At the reception given by Mrs. Severance, Swamiji probably spoke about plans for his Indian work. That Mrs. Severance was a highly celebrated figure in the town also became clear from the fact that this reception, even though a completely private affair, was reported by the Los Angeles Herald in the following words :
“The Swami is preparing to inaugurate a system of itinerant teaching whereby the people may be reached in the fields and at their work wherever it may be. His talk was highly interesting to the guests.”
The reference above is to his plans regarding promoting education among poor Indian masses.

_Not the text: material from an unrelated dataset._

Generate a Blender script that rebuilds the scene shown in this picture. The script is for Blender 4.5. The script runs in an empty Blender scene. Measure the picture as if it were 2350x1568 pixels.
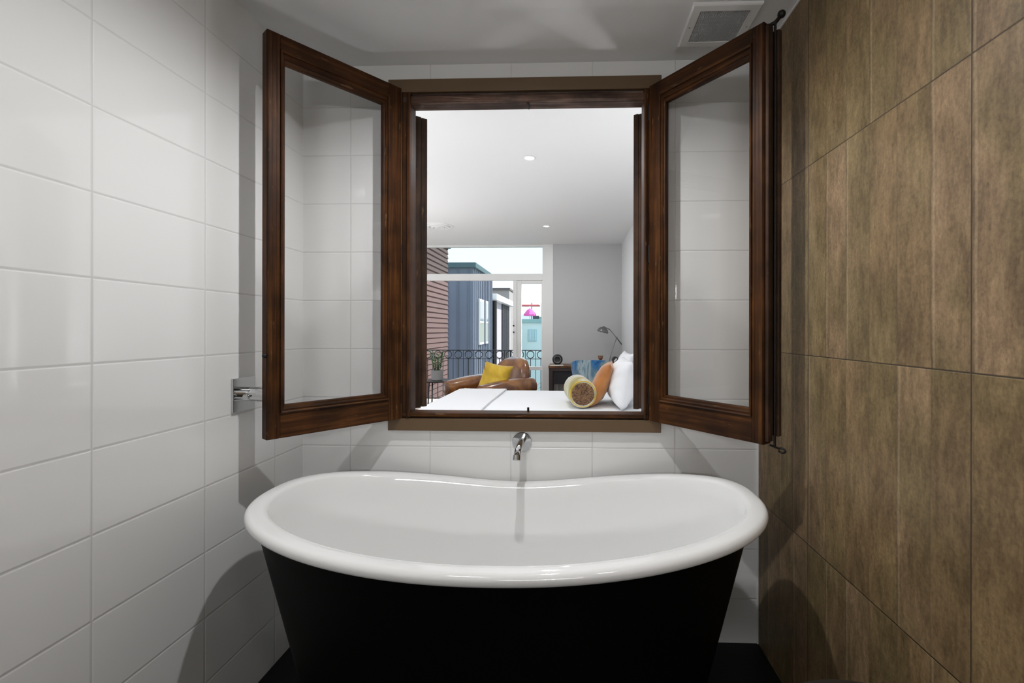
import bpy, bmesh, math, random
from mathutils import Vector, Matrix
PI = math.pi
random.seed(7)
S = bpy.context.scene
COL = S.collection

# ------------------------------------------------------------------ camera
cd = bpy.data.cameras.new('camera')
cam = bpy.data.objects.new('camera', cd)
COL.objects.link(cam)
cd.sensor_width = 36.0
cd.lens = 36.0 * 1062.7 / 2350.0
cd.shift_x = -99.8 / 2350.0
cd.shift_y = -26.9 / 2350.0
cd.clip_start = 0.02
cd.clip_end = 300
cam.matrix_world = Matrix.Translation((0, 0, 1.258)) @ Matrix.Rotation(0.03402, 4, 'Z') @ Matrix.Rotation(PI / 2, 4, 'X') @ Matrix.Rotation(0.0013, 4, 'Z')
S.camera = cam

# ------------------------------------------------------------------ view
S.view_settings.view_transform = 'Standard'
S.view_settings.look = 'None'
S.view_settings.gamma = 1.0
S.view_settings.use_curve_mapping = False
S.view_settings.exposure = 0.06

# ------------------------------------------------------------------ world sky
W = bpy.data.worlds.new('sky')
S.world = W
W.use_nodes = True
nt = W.node_tree
nt.nodes.clear()
o_ = nt.nodes.new('ShaderNodeOutputWorld')
bg = nt.nodes.new('ShaderNodeBackground')
tc = nt.nodes.new('ShaderNodeTexCoord')
sx = nt.nodes.new('ShaderNodeSeparateXYZ')
rp = nt.nodes.new('ShaderNodeValToRGB')
nt.links.new(tc.outputs['Generated'], sx.inputs[0])
nt.links.new(sx.outputs['Z'], rp.inputs[0])
nt.links.new(rp.outputs[0], bg.inputs[0])
nt.links.new(bg.outputs[0], o_.inputs[0])
e = rp.color_ramp.elements
e[0].position = 0.0; e[0].color = (0.93, 0.99, 1.0, 1)
e[1].position = 0.7; e[1].color = (0.50, 0.72, 0.95, 1)
e.new(0.2).color = (0.84, 0.96, 1.0, 1)
bg.inputs[1].default_value = 1.7

# ------------------------------------------------------------------ sun
sd = bpy.data.lights.new('sun', 'SUN')
sd.energy = 7.0
sd.angle = 0.01
sd.color = (1.0, 0.95, 0.86)
sun = bpy.data.objects.new('sun', sd)
COL.objects.link(sun)
sun.location = (6, 12, 14)
sun.rotation_euler = Vector((0.62, 0.33, 0.72)).to_track_quat('Z', 'Y').to_euler()


def disk_light(name, loc, r, power, color, rot=(0, 0, 0), spread=None):
    d = bpy.data.lights.new(name, 'AREA')
    d.shape = 'DISK'
    d.size = 2 * r
    d.energy = power
    d.color = color
    if spread:
        d.spread = spread
    o = bpy.data.objects.new(name, d)
    COL.objects.link(o)
    o.location = loc
    o.rotation_euler = rot
    return o


P_BATH = 43.0      # lamp over the bath
P_REAR = 2.0      # each round lamp added behind the camera for ambient light
P_FILL = 14.0      # long wall light added behind the camera as frontal fill
P_BED = 6.0       # each bedroom downlight
P_UP = 12.5       # each unseen uplighter added to brighten the bedroom ceiling
WARM = (0.985, 0.99, 1.0)
NEUT = (0.97, 0.985, 1.0)

# ------------------------------------------------------------------ helpers
def tag(o, label=None, cat=None, group=None, kind=None):
    if label: o['label'] = label
    if cat: o['category'] = cat
    if group: o['group'] = group
    if kind: o['kind'] = kind
    return o


def empty(name, loc=(0, 0, 0), rz=0.0):
    o = bpy.data.objects.new(name, None)
    COL.objects.link(o)
    o.location = loc
    o.rotation_euler = (0, 0, rz)
    o.empty_display_size = 0.05
    return o


def link(name, bm, mat, parent=None, smooth=False, loc=(0, 0, 0), rot=(0, 0, 0), subsurf=0, autosm=None):
    bmesh.ops.remove_doubles(bm, verts=bm.verts, dist=1e-6)
    bmesh.ops.recalc_face_normals(bm, faces=bm.faces)
    me = bpy.data.meshes.new(name)
    bm.to_mesh(me)
    bm.free()
    if smooth:
        for p in me.polygons:
            p.use_smooth = True
    if isinstance(mat, (list, tuple)):
        for m in mat: me.materials.append(m)
    else:
        me.materials.append(mat)
    o = bpy.data.objects.new(name, me)
    COL.objects.link(o)
    o.location = loc
    o.rotation_euler = rot
    if parent: o.parent = parent
    if smooth and autosm is not None:
        me.set_sharp_from_angle(angle=math.radians(autosm))
    if subsurf:
        md = o.modifiers.new('sub', 'SUBSURF'); md.levels = subsurf; md.render_levels = subsurf
    return o


def BM(): return bmesh.new()


def box(bm, x0, x1, y0, y1, z0, z1, bev=0.0, seg=2, mi=0, mat=None):
    tmp = bmesh.new()
    r = bmesh.ops.create_cube(tmp, size=1.0)
    bmesh.ops.scale(tmp, vec=(abs(x1 - x0), abs(y1 - y0), abs(z1 - z0)), verts=tmp.verts)
    bmesh.ops.translate(tmp, vec=((x0 + x1) / 2, (y0 + y1) / 2, (z0 + z1) / 2), verts=tmp.verts)
    if bev > 0:
        bmesh.ops.bevel(tmp, geom=tmp.edges[:], offset=bev, segments=seg, affect='EDGES', profile=0.6)
    if mat is not None:
        bmesh.ops.transform(tmp, matrix=mat, verts=tmp.verts)
    merge(bm, tmp, mi)


def merge(bm, tmp, mi=0):
    vm = {}
    for v in tmp.verts: vm[v] = bm.verts.new(v.co)
    for f in tmp.faces:
        try:
            nf = bm.faces.new([vm[v] for v in f.verts]); nf.material_index = mi; nf.smooth = f.smooth
        except ValueError: pass
    tmp.free()


def cyl(bm, p0, p1, r0, r1=None, n=24, cap=True):
    if r1 is None: r1 = r0
    p0 = Vector(p0); p1 = Vector(p1)
    d = (p1 - p0)
    q = d.to_track_quat('Z', 'Y')
    a = []; b = []
    for i in range(n):
        t = 2 * PI * i / n
        c = Vector((math.cos(t), math.sin(t), 0))
        a.append(bm.verts.new(p0 + q @ (c * r0)))
        b.append(bm.verts.new(p1 + q @ (c * r1)))
    for i in range(n):
        j = (i + 1) % n
        bm.faces.new((a[i], a[j], b[j], b[i]))
    if cap:
        bm.faces.new(a[::-1]); bm.faces.new(b)


def tube(bm, pts, r, n=14, cap=True):
    pts = [Vector(p) for p in pts]
    rs = r if isinstance(r, (list, tuple)) else [r] * len(pts)
    rings = []
    up = None
    for i, p in enumerate(pts):
        if i == 0: d = pts[1] - pts[0]
        elif i == len(pts) - 1: d = pts[-1] - pts[-2]
        else: d = (pts[i + 1] - pts[i]).normalized() + (pts[i] - pts[i - 1]).normalized()
        d.normalize()
        if up is None:
            up = Vector((0, 0, 1)) if abs(d.z) < 0.9 else Vector((1, 0, 0))
        a = d.cross(up).normalized()
        b = a.cross(d).normalized()
        up = b
        rings.append([bm.verts.new(p + (a * math.cos(2 * PI * k / n) + b * math.sin(2 * PI * k / n)) * rs[i]) for k in range(n)])
    for A, B in zip(rings, rings[1:]):
        for k in range(n):
            l = (k + 1) % n
            bm.faces.new((A[k], A[l], B[l], B[k]))
    if cap:
        bm.faces.new(rings[0][::-1]); bm.faces.new(rings[-1])


def lathe(bm, prof, n=32, c=(0, 0, 0), mat=None):
    c = Vector(c)
    rings = []
    for (r, z) in prof:
        if r < 1e-6:
            p = Vector((0, 0, z))
            if mat is not None: p = mat @ p
            rings.append([bm.verts.new(p + c)])
        else:
            R = []
            for k in range(n):
                p = Vector((r * math.cos(2 * PI * k / n), r * math.sin(2 * PI * k / n), z))
                if mat is not None: p = mat @ p
                R.append(bm.verts.new(p + c))
            rings.append(R)
    for A, B in zip(rings, rings[1:]):
        if len(A) == 1 and len(B) == 1: continue
        for k in range(n):
            l = (k + 1) % n
            if len(A) == 1: bm.faces.new((A[0], B[l], B[k]))
            elif len(B) == 1: bm.faces.new((A[k], A[l], B[0]))
            else: bm.faces.new((A[k], A[l], B[l], B[k]))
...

It was on Christmas day that Swamiji gave his lecture, ‘Christ’s Message to the World’, at the ‘Home of Truth’. Josephine Macleod, in her reminiscences, refers to this particular lecture by telling a very interesting story which surely must make its way to the top Vivekananda legends, revealing how great spiritual power, child-like simplicity and innocent inquisitiveness were at once present in that extraordinary man. She writes, “Perhaps the most outstanding lecture I ever heard was his talk on “Jesus of Nazareth”, when he seemed to radiate a white light from head to foot, so lost was he in the wonder and power of Christ. I was so impressed with the obvious halo that I did not speak to him on the way back for fear of interrupting, as I thought, the great thoughts were still in his mind. Suddenly he said to me, “I know how it is done.” I said, “How what is done?” “How they make mulligatawny soup! They put a bay leaf in it,” he told me. That utter lack of self-consciousness, self-importance was perhaps one of his outstanding characteristics.”
Clearly, Vivekananda neither needed to warm up to raise his mind to a lofty level to hand over something sublime and concrete to his listeners through a lecture, nor did he need to unwind to bring his mind to a normal state to make a conversation or reflect on so-called ordinary matters of the world. He did not have to feel ‘spiritual’, he was ‘Spirituality’ itself, his first and only nature.